Sanchez timely petitioned for post-conviction relief, claiming that: (1) the
trial court was without jurisdiction to find him guilty on the charge alleged
to have occurred in 1998, as the statute of limitations in effect when the
crime occurred had run; (2) he was illegally charged and convicted of
“dangerous crimes against children” under A.R.S. § 13–604.01, because he
pled to attempted sexual conduct; (3) the trial court had no subject matter
jurisdiction to convict him of attempted sexual conduct with a minor and
to sentence him accordingly; and (4) he was not properly notified of the
charges. The trial court summarily dismissed his petition.1
¶4 Sanchez reiterates his claims in his petition for review. “An
appellate court will reverse a trial court’s summary dismissal [of a petition
for post-conviction relief] only if an abuse of discretion affirmatively
appears.” State v. Bowers, 192 Ariz. 419, 422 ¶ 10 (App. 1998).
¶5 Sanchez signed and entered a plea in this case indicating that
he waived and gave up “any and all motions, defenses, objections, or
requests which HE has made or raised, or could assert hereafter, to the court’s
entry of judgment against HIM and imposition of a sentence upon HIM
consistent with this agreement.” (emphasis added). Before entering a plea,
1 The trial court corrected the dates of offense to correspond to their
respective counts.
2
STATE v. SANCHEZ
Decision of the Court
Sanchez’s attorney had moved to dismiss the 1998 count based upon the
expiration of the statute of limitations, and the court had denied the motion.
Therefore, under the plea agreement’s terms, he waived that defense. See
State v. Banda, 232 Ariz. 582 (App. 2013) (entry of plea waives statute of
limitations defense and does not implicate court’s subject matter
jurisdiction). He did not otherwise challenge the plea agreement at the time
of his original plea and disposition, and thus any challenge is untimely and
otherwise precluded. See Ariz. R. Crim. P. 32.4(a), 32.2(a).2
¶6 Sanchez’s claim that he could not be convicted of a dangerous
crime against children because he pled to an “attempt” is also without
merit.
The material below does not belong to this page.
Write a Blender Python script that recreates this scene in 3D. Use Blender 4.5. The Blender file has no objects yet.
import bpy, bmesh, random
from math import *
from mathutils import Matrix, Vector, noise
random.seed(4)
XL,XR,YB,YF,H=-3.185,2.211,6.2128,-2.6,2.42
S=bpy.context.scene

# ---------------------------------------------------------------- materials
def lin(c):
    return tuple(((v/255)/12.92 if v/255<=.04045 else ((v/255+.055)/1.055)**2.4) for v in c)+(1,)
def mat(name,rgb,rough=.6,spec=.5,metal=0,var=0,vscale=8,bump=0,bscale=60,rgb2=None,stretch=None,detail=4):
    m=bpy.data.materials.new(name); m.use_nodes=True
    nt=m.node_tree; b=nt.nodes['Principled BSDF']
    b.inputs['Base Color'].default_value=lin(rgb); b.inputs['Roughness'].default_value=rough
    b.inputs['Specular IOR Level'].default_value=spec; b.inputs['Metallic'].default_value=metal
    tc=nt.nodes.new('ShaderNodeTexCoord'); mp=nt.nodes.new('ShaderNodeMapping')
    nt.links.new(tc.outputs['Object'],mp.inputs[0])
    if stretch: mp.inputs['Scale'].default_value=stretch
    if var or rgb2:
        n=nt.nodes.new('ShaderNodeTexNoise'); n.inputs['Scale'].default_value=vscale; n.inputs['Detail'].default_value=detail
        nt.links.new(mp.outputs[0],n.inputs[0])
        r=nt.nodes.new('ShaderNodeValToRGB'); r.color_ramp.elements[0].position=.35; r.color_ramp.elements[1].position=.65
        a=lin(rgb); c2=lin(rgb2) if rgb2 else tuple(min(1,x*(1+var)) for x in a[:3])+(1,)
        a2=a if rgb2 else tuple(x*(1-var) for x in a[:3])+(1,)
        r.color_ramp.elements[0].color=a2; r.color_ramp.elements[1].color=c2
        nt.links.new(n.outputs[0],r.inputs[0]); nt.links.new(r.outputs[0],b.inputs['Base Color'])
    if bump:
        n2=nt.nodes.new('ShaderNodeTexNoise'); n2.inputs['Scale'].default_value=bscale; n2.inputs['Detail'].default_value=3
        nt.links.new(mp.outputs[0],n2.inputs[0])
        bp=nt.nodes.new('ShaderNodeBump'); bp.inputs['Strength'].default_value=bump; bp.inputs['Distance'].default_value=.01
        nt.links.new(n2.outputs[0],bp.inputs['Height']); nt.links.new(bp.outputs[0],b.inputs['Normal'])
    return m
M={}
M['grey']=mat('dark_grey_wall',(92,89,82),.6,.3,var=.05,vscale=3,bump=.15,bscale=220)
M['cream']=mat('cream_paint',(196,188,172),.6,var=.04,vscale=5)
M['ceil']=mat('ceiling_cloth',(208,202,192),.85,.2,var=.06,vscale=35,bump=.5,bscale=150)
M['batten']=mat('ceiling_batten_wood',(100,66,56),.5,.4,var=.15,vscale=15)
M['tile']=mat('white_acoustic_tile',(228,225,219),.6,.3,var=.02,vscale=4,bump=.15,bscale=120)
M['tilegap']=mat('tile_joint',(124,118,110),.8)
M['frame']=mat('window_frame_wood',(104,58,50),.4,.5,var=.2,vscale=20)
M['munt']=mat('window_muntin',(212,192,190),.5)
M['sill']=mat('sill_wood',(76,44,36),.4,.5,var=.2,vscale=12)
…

The trial court and State acknowledged at his disposition that
pursuant to State v. Gonzales, 216 Ariz. 11 (App. 2007), Sanchez could be
sentenced only to the appropriate ranges for class 3 felonies in the general
sentencing statute—not the sentencing scheme for dangerous crimes
against children. See A.R.S. § 13–702. Sanchez was sentenced accordingly.
As the State argued in its response, State v. Goddard, 227 Ariz. 593 (App.
2011) makes it clear that Sanchez was appropriately convicted of a
“dangerous crime against children.” Goddard also indicates that the trial
court had no authority to remove the designation at disposition. See id. at
594 n.3 ¶ 4. Therefore, his claim has no merit.
¶7 Any claim that the court had no subject matter jurisdiction
based upon the same grounds has no merit. See State v. Bryant, 219 Ariz.
514, 517 ¶¶ 14–17 (App. 2008) (an illegal sentence is not a lack of subject
matter jurisdiction error). To the extent he is now claiming that attempted
sexual conduct with a minor “did not exist in 1998 or 2007,” he offers no
convincing authority in support of the argument. Additionally, his claim of
insufficient notice that he was charged with “dangerous crimes against
children” is untimely and precluded. See Ariz. R. Crim. P. 32.4(a), 32.2(a).
2 Because Sanchez waived the defense, this Court need not determine
whether the time-period had expired. We note, however, that because the
seven-year statute of limitations period relating to crimes under chapter 14
was abolished in 2001, and now provides for prosecution “at any time,”
Sanchez’s claim fails. See A.R.S. § 13–107(A) (as amended 2001); State v.
Gum, 214 Ariz. 397 (App. 2007) (applying amendment to unexpired
limitations period did not violate ex post facto principles or implicate
substantive rights); see also State v. Aguilar, 218 Ariz. 25, 31 ¶ 23 (App. 2008)
(finding the result and reasoning in Gum consistent with retroactivity
principles recognized in Arizona and elsewhere).
3
STATE v. SANCHEZ
Decision of the Court
¶8 Accordingly, we grant review but deny relief.